— Work required —
Reproduce precisely the lines between the start of the data below and the line with "MB().box((-hw - .04, -.2, -.03), (hw", both included.

— Supplied information —
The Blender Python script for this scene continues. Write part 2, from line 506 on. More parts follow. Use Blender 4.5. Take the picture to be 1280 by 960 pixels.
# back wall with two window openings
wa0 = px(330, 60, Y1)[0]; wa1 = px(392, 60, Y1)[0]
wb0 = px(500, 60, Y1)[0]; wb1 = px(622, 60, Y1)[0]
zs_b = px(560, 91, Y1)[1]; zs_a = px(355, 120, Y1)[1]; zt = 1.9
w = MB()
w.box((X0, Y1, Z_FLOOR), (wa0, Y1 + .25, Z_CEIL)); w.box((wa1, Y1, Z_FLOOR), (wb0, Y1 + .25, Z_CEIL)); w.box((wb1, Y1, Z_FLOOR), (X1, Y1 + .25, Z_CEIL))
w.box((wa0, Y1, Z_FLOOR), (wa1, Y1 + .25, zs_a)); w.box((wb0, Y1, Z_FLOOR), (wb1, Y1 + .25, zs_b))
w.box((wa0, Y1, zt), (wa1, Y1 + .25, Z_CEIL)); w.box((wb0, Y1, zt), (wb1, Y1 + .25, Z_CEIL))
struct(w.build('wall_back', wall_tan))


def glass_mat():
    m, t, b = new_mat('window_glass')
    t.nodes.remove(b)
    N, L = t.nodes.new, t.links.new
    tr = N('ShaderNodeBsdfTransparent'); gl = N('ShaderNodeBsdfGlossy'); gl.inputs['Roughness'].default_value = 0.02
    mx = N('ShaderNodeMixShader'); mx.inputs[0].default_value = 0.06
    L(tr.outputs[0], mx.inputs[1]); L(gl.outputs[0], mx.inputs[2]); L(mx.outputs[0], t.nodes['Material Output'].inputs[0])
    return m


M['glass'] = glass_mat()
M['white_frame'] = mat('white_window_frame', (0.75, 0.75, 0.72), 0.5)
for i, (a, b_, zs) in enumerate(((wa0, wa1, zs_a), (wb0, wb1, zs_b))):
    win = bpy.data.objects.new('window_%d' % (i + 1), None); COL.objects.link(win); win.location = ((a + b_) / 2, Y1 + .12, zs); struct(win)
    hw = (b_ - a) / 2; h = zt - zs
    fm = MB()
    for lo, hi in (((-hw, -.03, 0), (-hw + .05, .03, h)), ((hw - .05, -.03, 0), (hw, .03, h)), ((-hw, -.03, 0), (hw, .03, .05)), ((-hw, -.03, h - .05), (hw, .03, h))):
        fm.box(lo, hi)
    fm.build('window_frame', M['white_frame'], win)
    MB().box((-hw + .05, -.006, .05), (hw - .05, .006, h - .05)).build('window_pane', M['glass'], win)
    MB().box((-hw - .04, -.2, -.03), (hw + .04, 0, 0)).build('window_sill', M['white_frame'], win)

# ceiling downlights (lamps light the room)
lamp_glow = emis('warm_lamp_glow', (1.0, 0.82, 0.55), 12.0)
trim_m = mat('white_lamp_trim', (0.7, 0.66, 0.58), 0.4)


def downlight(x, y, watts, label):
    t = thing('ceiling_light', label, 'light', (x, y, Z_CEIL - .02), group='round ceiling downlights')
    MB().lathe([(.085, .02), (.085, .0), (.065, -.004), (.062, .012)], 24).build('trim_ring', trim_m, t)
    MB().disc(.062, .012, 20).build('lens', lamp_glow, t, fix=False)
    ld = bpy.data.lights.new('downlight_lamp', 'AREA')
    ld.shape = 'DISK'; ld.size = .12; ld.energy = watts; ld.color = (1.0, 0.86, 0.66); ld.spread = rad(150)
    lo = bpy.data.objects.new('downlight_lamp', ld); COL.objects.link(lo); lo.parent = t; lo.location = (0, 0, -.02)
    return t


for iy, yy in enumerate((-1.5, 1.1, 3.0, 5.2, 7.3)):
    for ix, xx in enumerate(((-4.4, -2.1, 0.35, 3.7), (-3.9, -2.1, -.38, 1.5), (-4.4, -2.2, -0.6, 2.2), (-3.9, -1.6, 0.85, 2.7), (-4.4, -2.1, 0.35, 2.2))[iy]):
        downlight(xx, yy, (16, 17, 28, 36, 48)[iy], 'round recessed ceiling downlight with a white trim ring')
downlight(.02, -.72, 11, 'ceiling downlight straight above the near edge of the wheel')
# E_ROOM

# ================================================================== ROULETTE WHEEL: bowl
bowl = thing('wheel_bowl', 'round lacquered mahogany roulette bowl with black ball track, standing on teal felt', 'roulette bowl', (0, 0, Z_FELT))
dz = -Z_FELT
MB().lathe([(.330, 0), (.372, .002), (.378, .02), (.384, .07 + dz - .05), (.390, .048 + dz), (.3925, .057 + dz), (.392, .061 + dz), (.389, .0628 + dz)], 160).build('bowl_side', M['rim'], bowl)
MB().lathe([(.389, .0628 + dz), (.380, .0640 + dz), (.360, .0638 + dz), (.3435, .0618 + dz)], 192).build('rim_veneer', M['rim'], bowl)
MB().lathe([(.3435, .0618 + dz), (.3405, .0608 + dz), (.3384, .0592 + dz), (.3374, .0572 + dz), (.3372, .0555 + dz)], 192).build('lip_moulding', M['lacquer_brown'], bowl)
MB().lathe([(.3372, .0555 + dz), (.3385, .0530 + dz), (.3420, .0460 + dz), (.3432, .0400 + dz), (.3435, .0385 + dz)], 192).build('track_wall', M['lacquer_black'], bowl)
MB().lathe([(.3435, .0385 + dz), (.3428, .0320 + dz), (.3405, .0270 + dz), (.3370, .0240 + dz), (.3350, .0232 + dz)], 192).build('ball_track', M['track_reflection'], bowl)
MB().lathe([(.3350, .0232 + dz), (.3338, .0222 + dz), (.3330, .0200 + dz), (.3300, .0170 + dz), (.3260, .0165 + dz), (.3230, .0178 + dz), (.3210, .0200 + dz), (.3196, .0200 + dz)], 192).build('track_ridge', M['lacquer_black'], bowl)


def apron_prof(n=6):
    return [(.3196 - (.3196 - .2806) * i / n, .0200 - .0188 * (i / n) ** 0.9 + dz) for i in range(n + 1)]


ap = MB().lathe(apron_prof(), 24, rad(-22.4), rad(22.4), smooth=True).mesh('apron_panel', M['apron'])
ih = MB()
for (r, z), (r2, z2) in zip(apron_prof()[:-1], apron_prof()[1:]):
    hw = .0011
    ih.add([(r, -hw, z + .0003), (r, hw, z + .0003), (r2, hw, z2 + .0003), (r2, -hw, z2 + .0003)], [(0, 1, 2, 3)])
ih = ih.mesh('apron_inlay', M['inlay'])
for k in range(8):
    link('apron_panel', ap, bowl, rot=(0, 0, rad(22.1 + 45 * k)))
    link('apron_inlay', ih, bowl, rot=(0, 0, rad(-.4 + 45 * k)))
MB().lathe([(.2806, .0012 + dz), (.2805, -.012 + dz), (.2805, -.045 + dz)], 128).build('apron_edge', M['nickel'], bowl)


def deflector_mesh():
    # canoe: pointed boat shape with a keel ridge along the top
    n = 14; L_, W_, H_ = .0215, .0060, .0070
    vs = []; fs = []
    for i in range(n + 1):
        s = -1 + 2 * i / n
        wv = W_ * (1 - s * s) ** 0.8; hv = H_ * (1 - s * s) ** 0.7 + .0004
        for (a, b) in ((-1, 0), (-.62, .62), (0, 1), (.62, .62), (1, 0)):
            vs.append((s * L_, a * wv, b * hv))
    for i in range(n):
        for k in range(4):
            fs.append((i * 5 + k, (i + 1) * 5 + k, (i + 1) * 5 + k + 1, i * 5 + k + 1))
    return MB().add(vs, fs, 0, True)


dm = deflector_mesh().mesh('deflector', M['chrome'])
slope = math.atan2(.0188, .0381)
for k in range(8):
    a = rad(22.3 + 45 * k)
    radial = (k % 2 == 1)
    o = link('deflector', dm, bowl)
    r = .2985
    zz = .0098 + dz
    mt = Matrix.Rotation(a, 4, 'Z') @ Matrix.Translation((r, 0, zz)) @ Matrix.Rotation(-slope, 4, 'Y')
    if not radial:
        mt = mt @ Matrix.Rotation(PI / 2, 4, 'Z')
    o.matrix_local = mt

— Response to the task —
The Blender Python script for this scene continues. Write part 2, from line 506 on. More parts follow. Use Blender 4.5. Take the picture to be 1280 by 960 pixels.
# back wall with two window openings
wa0 = px(330, 60, Y1)[0]; wa1 = px(392, 60, Y1)[0]
wb0 = px(500, 60, Y1)[0]; wb1 = px(622, 60, Y1)[0]
zs_b = px(560, 91, Y1)[1]; zs_a = px(355, 120, Y1)[1]; zt = 1.9
w = MB()
w.box((X0, Y1, Z_FLOOR), (wa0, Y1 + .25, Z_CEIL)); w.box((wa1, Y1, Z_FLOOR), (wb0, Y1 + .25, Z_CEIL)); w.box((wb1, Y1, Z_FLOOR), (X1, Y1 + .25, Z_CEIL))
w.box((wa0, Y1, Z_FLOOR), (wa1, Y1 + .25, zs_a)); w.box((wb0, Y1, Z_FLOOR), (wb1, Y1 + .25, zs_b))
w.box((wa0, Y1, zt), (wa1, Y1 + .25, Z_CEIL)); w.box((wb0, Y1, zt), (wb1, Y1 + .25, Z_CEIL))
struct(w.build('wall_back', wall_tan))


def glass_mat():
    m, t, b = new_mat('window_glass')
    t.nodes.remove(b)
    N, L = t.nodes.new, t.links.new
    tr = N('ShaderNodeBsdfTransparent'); gl = N('ShaderNodeBsdfGlossy'); gl.inputs['Roughness'].default_value = 0.02
    mx = N('ShaderNodeMixShader'); mx.inputs[0].default_value = 0.06
    L(tr.outputs[0], mx.inputs[1]); L(gl.outputs[0], mx.inputs[2]); L(mx.outputs[0], t.nodes['Material Output'].inputs[0])
    return m


M['glass'] = glass_mat()
M['white_frame'] = mat('white_window_frame', (0.75, 0.75, 0.72), 0.5)
for i, (a, b_, zs) in enumerate(((wa0, wa1, zs_a), (wb0, wb1, zs_b))):
    win = bpy.data.objects.new('window_%d' % (i + 1), None); COL.objects.link(win); win.location = ((a + b_) / 2, Y1 + .12, zs); struct(win)
    hw = (b_ - a) / 2; h = zt - zs
    fm = MB()
    for lo, hi in (((-hw, -.03, 0), (-hw + .05, .03, h)), ((hw - .05, -.03, 0), (hw, .03, h)), ((-hw, -.03, 0), (hw, .03, .05)), ((-hw, -.03, h - .05), (hw, .03, h))):
        fm.box(lo, hi)
    fm.build('window_frame', M['white_frame'], win)
    MB().box((-hw + .05, -.006, .05), (hw - .05, .006, h - .05)).build('window_pane', M['glass'], win)
    MB().box((-hw - .04, -.2, -.03), (hw + .04, 0, 0)).build('window_sill', M['white_frame'], win)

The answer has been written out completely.